*WHAT NEEDS TO BE DONE*
Would you transcribe all of the data exactly, down to the last character?

*PROVIDED DATA*
┄┄┄┄┄┄

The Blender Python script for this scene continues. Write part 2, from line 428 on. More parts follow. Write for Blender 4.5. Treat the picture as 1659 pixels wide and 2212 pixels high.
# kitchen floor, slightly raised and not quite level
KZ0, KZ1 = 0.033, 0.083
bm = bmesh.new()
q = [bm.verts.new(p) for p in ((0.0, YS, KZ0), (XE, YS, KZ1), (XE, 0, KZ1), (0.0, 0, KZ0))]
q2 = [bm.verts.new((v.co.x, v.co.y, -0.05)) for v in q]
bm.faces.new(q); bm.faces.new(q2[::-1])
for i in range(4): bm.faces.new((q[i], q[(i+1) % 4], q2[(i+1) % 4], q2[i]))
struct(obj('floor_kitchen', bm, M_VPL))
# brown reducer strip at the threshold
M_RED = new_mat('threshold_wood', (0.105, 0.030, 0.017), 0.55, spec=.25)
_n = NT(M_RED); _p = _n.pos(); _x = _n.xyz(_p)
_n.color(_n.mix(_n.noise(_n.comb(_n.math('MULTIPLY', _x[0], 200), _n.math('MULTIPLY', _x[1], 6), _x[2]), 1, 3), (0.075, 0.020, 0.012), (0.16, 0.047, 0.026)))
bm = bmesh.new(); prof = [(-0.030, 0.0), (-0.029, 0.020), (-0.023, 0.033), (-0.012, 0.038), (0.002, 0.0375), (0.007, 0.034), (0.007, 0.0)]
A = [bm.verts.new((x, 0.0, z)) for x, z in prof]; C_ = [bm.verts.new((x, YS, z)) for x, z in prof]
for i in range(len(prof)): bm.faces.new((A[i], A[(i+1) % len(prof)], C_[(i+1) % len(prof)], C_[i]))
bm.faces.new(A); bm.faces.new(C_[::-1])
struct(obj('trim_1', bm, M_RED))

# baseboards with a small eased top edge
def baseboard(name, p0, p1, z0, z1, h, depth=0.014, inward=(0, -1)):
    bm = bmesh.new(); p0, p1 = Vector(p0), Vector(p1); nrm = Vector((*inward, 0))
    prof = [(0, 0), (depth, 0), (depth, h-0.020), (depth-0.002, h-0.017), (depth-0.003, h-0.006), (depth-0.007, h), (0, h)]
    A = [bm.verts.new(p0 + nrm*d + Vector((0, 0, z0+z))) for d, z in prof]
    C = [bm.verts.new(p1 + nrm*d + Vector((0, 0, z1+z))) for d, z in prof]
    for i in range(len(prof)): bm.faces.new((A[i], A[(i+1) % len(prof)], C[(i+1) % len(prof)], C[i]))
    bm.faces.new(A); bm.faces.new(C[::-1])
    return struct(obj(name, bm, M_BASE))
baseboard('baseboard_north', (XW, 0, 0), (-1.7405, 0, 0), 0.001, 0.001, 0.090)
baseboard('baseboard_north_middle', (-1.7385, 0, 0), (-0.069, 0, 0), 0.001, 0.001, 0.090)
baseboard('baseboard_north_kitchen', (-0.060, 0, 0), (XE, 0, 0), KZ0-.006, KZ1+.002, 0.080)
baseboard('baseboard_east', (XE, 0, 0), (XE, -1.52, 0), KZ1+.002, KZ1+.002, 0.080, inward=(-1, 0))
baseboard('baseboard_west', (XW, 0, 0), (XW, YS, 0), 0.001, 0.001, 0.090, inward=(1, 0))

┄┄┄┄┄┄

*FINISHED EXERCISE*
The Blender Python script for this scene continues. Write part 2, from line 428 on. More parts follow. Write for Blender 4.5. Treat the picture as 1659 pixels wide and 2212 pixels high.
# kitchen floor, slightly raised and not quite level
KZ0, KZ1 = 0.033, 0.083
bm = bmesh.new()
q = [bm.verts.new(p) for p in ((0.0, YS, KZ0), (XE, YS, KZ1), (XE, 0, KZ1), (0.0, 0, KZ0))]
q2 = [bm.verts.new((v.co.x, v.co.y, -0.05)) for v in q]
bm.faces.new(q); bm.faces.new(q2[::-1])
for i in range(4): bm.faces.new((q[i], q[(i+1) % 4], q2[(i+1) % 4], q2[i]))
struct(obj('floor_kitchen', bm, M_VPL))
# brown reducer strip at the threshold
M_RED = new_mat('threshold_wood', (0.105, 0.030, 0.017), 0.55, spec=.25)
_n = NT(M_RED); _p = _n.pos(); _x = _n.xyz(_p)
_n.color(_n.mix(_n.noise(_n.comb(_n.math('MULTIPLY', _x[0], 200), _n.math('MULTIPLY', _x[1], 6), _x[2]), 1, 3), (0.075, 0.020, 0.012), (0.16, 0.047, 0.026)))
bm = bmesh.new(); prof = [(-0.030, 0.0), (-0.029, 0.020), (-0.023, 0.033), (-0.012, 0.038), (0.002, 0.0375), (0.007, 0.034), (0.007, 0.0)]
A = [bm.verts.new((x, 0.0, z)) for x, z in prof]; C_ = [bm.verts.new((x, YS, z)) for x, z in prof]
for i in range(len(prof)): bm.faces.new((A[i], A[(i+1) % len(prof)], C_[(i+1) % len(prof)], C_[i]))
bm.faces.new(A); bm.faces.new(C_[::-1])
struct(obj('trim_1', bm, M_RED))

# baseboards with a small eased top edge
def baseboard(name, p0, p1, z0, z1, h, depth=0.014, inward=(0, -1)):
    bm = bmesh.new(); p0, p1 = Vector(p0), Vector(p1); nrm = Vector((*inward, 0))
    prof = [(0, 0), (depth, 0), (depth, h-0.020), (depth-0.002, h-0.017), (depth-0.003, h-0.006), (depth-0.007, h), (0, h)]
    A = [bm.verts.new(p0 + nrm*d + Vector((0, 0, z0+z))) for d, z in prof]
    C = [bm.verts.new(p1 + nrm*d + Vector((0, 0, z1+z))) for d, z in prof]
    for i in range(len(prof)): bm.faces.new((A[i], A[(i+1) % len(prof)], C[(i+1) % len(prof)], C[i]))
    bm.faces.new(A); bm.faces.new(C[::-1])
    return struct(obj(name, bm, M_BASE))
baseboard('baseboard_north', (XW, 0, 0), (-1.7405, 0, 0), 0.001, 0.001, 0.090)
baseboard('baseboard_north_middle', (-1.7385, 0, 0), (-0.069, 0, 0), 0.001, 0.001, 0.090)
baseboard('baseboard_north_kitchen', (-0.060, 0, 0), (XE, 0, 0), KZ0-.006, KZ1+.002, 0.080)
baseboard('baseboard_east', (XE, 0, 0), (XE, -1.52, 0), KZ1+.002, KZ1+.002, 0.080, inward=(-1, 0))
baseboard('baseboard_west', (XW, 0, 0), (XW, YS, 0), 0.001, 0.001, 0.090, inward=(1, 0))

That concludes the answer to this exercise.